►
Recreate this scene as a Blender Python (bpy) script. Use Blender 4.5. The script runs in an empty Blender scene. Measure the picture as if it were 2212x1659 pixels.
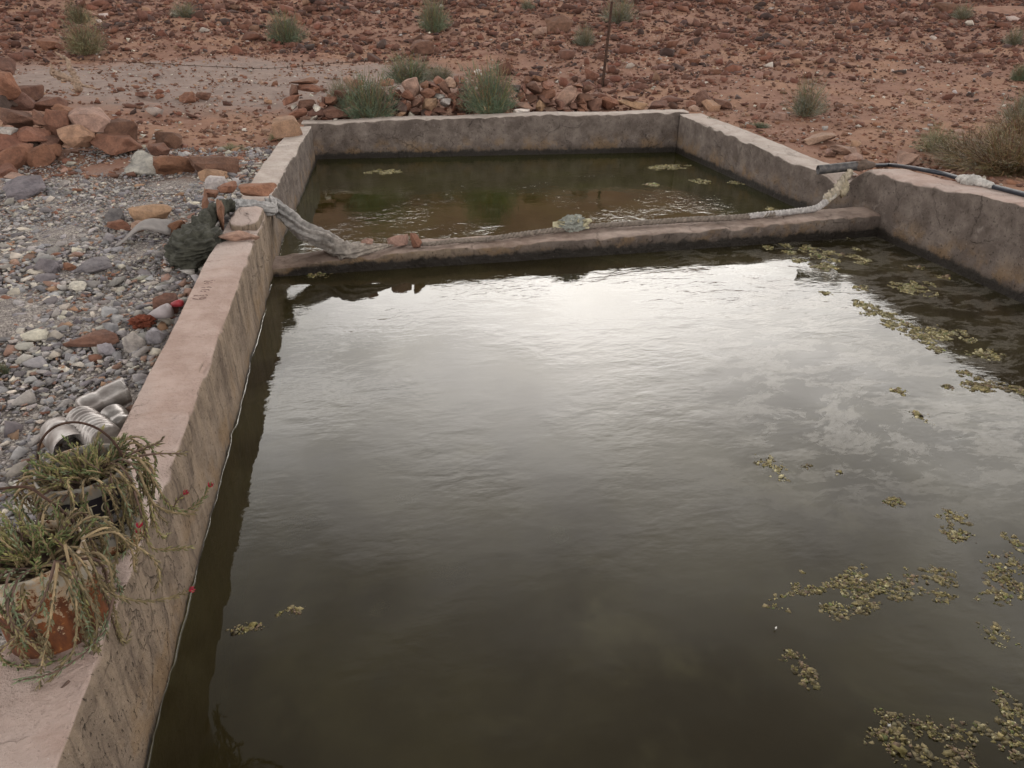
import bpy, bmesh, math, random
import numpy as np
from mathutils import Vector, Matrix, noise, Euler
R = math.radians
S = bpy.context.scene
COL = S.collection
random.seed(7)
rng = np.random.default_rng(7)

# ------------------------------------------------------------------ camera
H = 1.6                                    # eye height above the water (z = 0)
FPX, CX, CY = 1548.0, 1106.0, 829.5        # focal length and centre, in units of a 2212 px wide picture
PITCH, YAW = R(28.53), R(11.42)
cam_d = bpy.data.cameras.new('camera')
cam_d.sensor_width = 36.0
cam_d.lens = 36.0 * FPX / 2212.0
cam_d.clip_start, cam_d.clip_end = 0.05, 500.0
cam = bpy.data.objects.new('camera', cam_d)
COL.objects.link(cam)
cam.location = (0, 0, H)
cam.rotation_euler = (R(90) - PITCH, 0, -YAW)
S.camera = cam

# ------------------------------------------------------------------ sky, sun, exposure
SUN_EL, SUN_AZ = R(24.0), R(17.5)          # the veiled sun stands ahead, a little to the right
SUN_DIR = Vector((math.sin(SUN_AZ) * math.cos(SUN_EL), math.cos(SUN_AZ) * math.cos(SUN_EL), math.sin(SUN_EL)))
EXPOSURE = -0.56
S.view_settings.view_transform = 'Standard'
S.view_settings.look = 'None'
S.view_settings.exposure = EXPOSURE
S.view_settings.gamma = 1.0
S.view_settings.use_curve_mapping = False

class NT:
    """small helper: n('Type', prop=..., inputs={...}) adds a node, sockets link, values set"""
    def __init__(s, tree):
        s.t = tree; tree.nodes.clear()
    def n(s, typ, inputs=None, **props):
        nd = s.t.nodes.new(typ)
        for k, v in props.items(): setattr(nd, k, v)
        for k, v in (inputs or {}).items():
            sock = nd.inputs[k]
            if isinstance(v, bpy.types.NodeSocket): s.t.links.new(v, sock)
            else: sock.default_value = v
        return nd
    def m(s, op, a, b=0.0, c=None, clamp=False):
        d = {0: a, 1: b}
        if c is not None: d[2] = c
        nd = s.n('ShaderNodeMath', d, operation=op); nd.use_clamp = clamp
        return nd.outputs[0]
    def mix(s, f, a, b, blend='MIX'):
        def c(v): return v if isinstance(v, bpy.types.NodeSocket) else (tuple(v) + (1.0,) if len(v) == 3 else v)
        nd = s.n('ShaderNodeMix', {0: f, 6: c(a), 7: c(b)}, data_type='RGBA', blend_type=blend)
        return nd.outputs[2]
    def ramp(s, v, lo, hi, a=0.0, b=1.0, smooth=True):
        nd = s.n('ShaderNodeMapRange', {0: v, 1: lo, 2: hi, 3: a, 4: b})
        nd.interpolation_type = 'SMOOTHSTEP' if smooth else 'LINEAR'
        return nd.outputs[0]
    def noise(s, vec, scale, detail=4.0, rough=0.55, dist=0.0, col=False):
        nd = s.n('ShaderNodeTexNoise', {'Vector': vec, 'Scale': scale, 'Detail': detail, 'Roughness': rough, 'Distortion': dist})
        return nd.outputs['Color' if col else 'Fac']
    def scaled(s, vec, sc):
        return s.n('ShaderNodeVectorMath', {0: vec, 1: sc}, operation='MULTIPLY').outputs[0]

w = bpy.data.worlds.new('World'); S.world = w; w.use_nodes = True
t = NT(w.node_tree)
gen = t.n('ShaderNodeTexCoord').outputs['Generated']
dirn = t.n('ShaderNodeVectorMath', {0: gen}, operation='NORMALIZE').outputs[0]
sky = t.n('ShaderNodeTexSky', sky_type='NISHITA')
sky.sun_disc = False; sky.sun_elevation = SUN_EL; sky.sun_rotation = SUN_AZ
sky.air_density = 1.0; sky.dust_density = 2.0
dot = t.n('ShaderNodeVectorMath', {0: dirn, 1: tuple(SUN_DIR)}, operation='DOT_PRODUCT').outputs['Value']
ang = t.m('ARCCOSINE', t.m('MINIMUM', t.m('MAXIMUM', dot, -1.0), 1.0))
# cloud veil: thin bright cloud that scatters the sun forward, grey overcast elsewhere
sep = t.n('ShaderNodeSeparateXYZ', {0: dirn})
zc = t.m('MAXIMUM', sep.outputs[2], 0.12)
plane = t.n('ShaderNodeCombineXYZ', {0: t.m('DIVIDE', sep.outputs[0], zc), 1: t.m('DIVIDE', sep.outputs[1], zc), 2: 0.0}).outputs[0]
cl = t.noise(plane, 1.1, 7.0, 0.6, 0.4)
cl2 = t.noise(t.scaled(plane, (1.0, 2.0, 1.0)), 0.5, 3.0, 0.5)
dens = t.ramp(t.m('ADD', t.m('MULTIPLY', cl, 0.6), t.m('MULTIPLY', cl2, 0.4)), 0.36, 0.66)
elev = t.m('ARCSINE', sep.outputs[2])
e2 = t.m('DIVIDE', t.m('MAXIMUM', t.m('SUBTRACT', elev, SUN_EL), -0.10), R(15.0))
band = t.m('MULTIPLY', t.m('EXPONENT', t.m('MULTIPLY', t.m('MULTIPLY', e2, e2), -1.0)), 82.0)
az = t.m('DIVIDE', t.m('SUBTRACT', t.m('ARCTAN2', sep.outputs[0], sep.outputs[1]), SUN_AZ), 0.46)
band = t.m('MULTIPLY', band, t.m('ADD', t.m('MULTIPLY', t.m('EXPONENT', t.m('MULTIPLY', t.m('MULTIPLY', az, az), -1.0)), 0.45), 0.55))
glow1 = t.m('MULTIPLY', t.m('EXPONENT', t.m('DIVIDE', ang, -0.17)), 64.0)
lum = t.m('ADD', t.m('ADD', glow1, band), 4.2)
cmod = t.m('ADD', 1.0, t.m('MULTIPLY', t.m('SUBTRACT', t.ramp(dens, 0.0, 1.0, 0.66, 1.26), 1.0), t.ramp(ang, 0.10, 0.42, 0.12, 1.0)))
lum = t.m('MULTIPLY', lum, cmod)
veil = t.n('ShaderNodeVectorMath', {0: t.mix(t.ramp(ang, 0.0, 0.8), (1.0, 0.955, 0.905), (0.98, 0.945, 0.90)), 'Scale': lum}, operation='SCALE').outputs[0]
skyc = t.mix(t.ramp(dens, 0.0, 0.55, 0.80, 0.97), sky.outputs[0], veil)
bg = t.n('ShaderNodeBackground', {'Color': skyc, 'Strength': 0.10})
t.n('ShaderNodeOutputWorld', {'Surface': bg.outputs[0]})

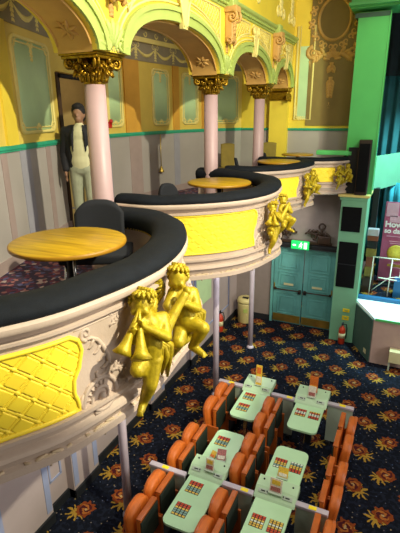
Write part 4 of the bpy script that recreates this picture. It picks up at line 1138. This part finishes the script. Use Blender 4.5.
◄
- _Required task_: Reproduce the material word for word. Any pictures should be left out of the copy.

- _Exercise answer_:
Recreate this scene as a Blender Python (bpy) script. Use Blender 4.5. The script runs in an empty Blender scene. Measure the picture as if it were 2212x1659 pixels.
import bpy, bmesh, math, random
import numpy as np
from mathutils import Vector, Matrix, noise, Euler
R = math.radians
S = bpy.context.scene
COL = S.collection
random.seed(7)
rng = np.random.default_rng(7)

# ------------------------------------------------------------------ camera
H = 1.6                                    # eye height above the water (z = 0)
FPX, CX, CY = 1548.0, 1106.0, 829.5        # focal length and centre, in units of a 2212 px wide picture
PITCH, YAW = R(28.53), R(11.42)
cam_d = bpy.data.cameras.new('camera')
cam_d.sensor_width = 36.0
cam_d.lens = 36.0 * FPX / 2212.0
cam_d.clip_start, cam_d.clip_end = 0.05, 500.0
cam = bpy.data.objects.new('camera', cam_d)
COL.objects.link(cam)
cam.location = (0, 0, H)
cam.rotation_euler = (R(90) - PITCH, 0, -YAW)
S.camera = cam

# ------------------------------------------------------------------ sky, sun, exposure
SUN_EL, SUN_AZ = R(24.0), R(17.5)          # the veiled sun stands ahead, a little to the right
SUN_DIR = Vector((math.sin(SUN_AZ) * math.cos(SUN_EL), math.cos(SUN_AZ) * math.cos(SUN_EL), math.sin(SUN_EL)))
EXPOSURE = -0.56
S.view_settings.view_transform = 'Standard'
S.view_settings.look = 'None'
S.view_settings.exposure = EXPOSURE
S.view_settings.gamma = 1.0
S.view_settings.use_curve_mapping = False

class NT:
    """small helper: n('Type', prop=..., inputs={...}) adds a node, sockets link, values set"""
    def __init__(s, tree):
        s.t = tree; tree.nodes.clear()
    def n(s, typ, inputs=None, **props):
        nd = s.t.nodes.new(typ)
        for k, v in props.items(): setattr(nd, k, v)
        for k, v in (inputs or {}).items():
            sock = nd.inputs[k]
            if isinstance(v, bpy.types.NodeSocket): s.t.links.new(v, sock)
            else: sock.default_value = v
        return nd
    def m(s, op, a, b=0.0, c=None, clamp=False):
        d = {0: a, 1: b}
        if c is not None: d[2] = c
        nd = s.n('ShaderNodeMath', d, operation=op); nd.use_clamp = clamp
        return nd.outputs[0]
    def mix(s, f, a, b, blend='MIX'):
        def c(v): return v if isinstance(v, bpy.types.NodeSocket) else (tuple(v) + (1.0,) if len(v) == 3 else v)
        nd = s.n('ShaderNodeMix', {0: f, 6: c(a), 7: c(b)}, data_type='RGBA', blend_type=blend)
        return nd.outputs[2]
    def ramp(s, v, lo, hi, a=0.0, b=1.0, smooth=True):
        nd = s.n('ShaderNodeMapRange', {0: v, 1: lo, 2: hi, 3: a, 4: b})
        nd.interpolation_type = 'SMOOTHSTEP' if smooth else 'LINEAR'
        return nd.outputs[0]
    def noise(s, vec, scale, detail=4.0, rough=0.55, dist=0.0, col=False):
        nd = s.n('ShaderNodeTexNoise', {'Vector': vec, 'Scale': scale, 'Detail': detail, 'Roughness': rough, 'Distortion': dist})
        return nd.outputs['Color' if col else 'Fac']
    def scaled(s, vec, sc):
        return s.n('ShaderNodeVectorMath', {0: vec, 1: sc}, operation='MULTIPLY').outputs[0]

w = bpy.data.worlds.new('World'); S.world = w; w.use_nodes = True
t = NT(w.node_tree)
gen = t.n('ShaderNodeTexCoord').outputs['Generated']
dirn = t.n('ShaderNodeVectorMath', {0: gen}, operation='NORMALIZE').outputs[0]
sky = t.n('ShaderNodeTexSky', sky_type='NISHITA')
sky.sun_disc = False; sky.sun_elevation = SUN_EL; sky.sun_rotation = SUN_AZ
sky.air_density = 1.0; sky.dust_density = 2.0
dot = t.n('ShaderNodeVectorMath', {0: dirn, 1: tuple(SUN_DIR)}, operation='DOT_PRODUCT').outputs['Value']
ang = t.m('ARCCOSINE', t.m('MINIMUM', t.m('MAXIMUM', dot, -1.0), 1.0))
# cloud veil: thin bright cloud that scatters the sun forward, grey overcast elsewhere
sep = t.n('ShaderNodeSeparateXYZ', {0: dirn})
zc = t.m('MAXIMUM', sep.outputs[2], 0.12)
plane = t.n('ShaderNodeCombineXYZ', {0: t.m('DIVIDE', sep.outputs[0], zc), 1: t.m('DIVIDE', sep.outputs[1], zc), 2: 0.0}).outputs[0]
cl = t.noise(plane, 1.1, 7.0, 0.6, 0.4)
cl2 = t.noise(t.scaled(plane, (1.0, 2.0, 1.0)), 0.5, 3.0, 0.5)
dens = t.ramp(t.m('ADD', t.m('MULTIPLY', cl, 0.6), t.m('MULTIPLY', cl2, 0.4)), 0.36, 0.66)
elev = t.m('ARCSINE', sep.outputs[2])
e2 = t.m('DIVIDE', t.m('MAXIMUM', t.m('SUBTRACT', elev, SUN_EL), -0.10), R(15.0))
band = t.m('MULTIPLY', t.m('EXPONENT', t.m('MULTIPLY', t.m('MULTIPLY', e2, e2), -1.0)), 82.0)
az = t.m('DIVIDE', t.m('SUBTRACT', t.m('ARCTAN2', sep.outputs[0], sep.outputs[1]), SUN_AZ), 0.46)
band = t.m('MULTIPLY', band, t.m('ADD', t.m('MULTIPLY', t.m('EXPONENT', t.m('MULTIPLY', t.m('MULTIPLY', az, az), -1.0)), 0.45), 0.55))
glow1 = t.m('MULTIPLY', t.m('EXPONENT', t.m('DIVIDE', ang, -0.17)), 64.0)
lum = t.m('ADD', t.m('ADD', glow1, band), 4.2)
cmod = t.m('ADD', 1.0, t.m('MULTIPLY', t.m('SUBTRACT', t.ramp(dens, 0.0, 1.0, 0.66, 1.26), 1.0), t.ramp(ang, 0.10, 0.42, 0.12, 1.0)))
lum = t.m('MULTIPLY', lum, cmod)
veil = t.n('ShaderNodeVectorMath', {0: t.mix(t.ramp(ang, 0.0, 0.8), (1.0, 0.955, 0.905), (0.98, 0.945, 0.90)), 'Scale': lum}, operation='SCALE').outputs[0]
skyc = t.mix(t.ramp(dens, 0.0, 0.55, 0.80, 0.97), sky.outputs[0], veil)
bg = t.n('ShaderNodeBackground', {'Color': skyc, 'Strength': 0.10})
t.n('ShaderNodeOutputWorld', {'Surface': bg.outputs[0]})

Write part 4 of the bpy script that recreates this picture. It picks up at line 1138. This part finishes the script. Use Blender 4.5.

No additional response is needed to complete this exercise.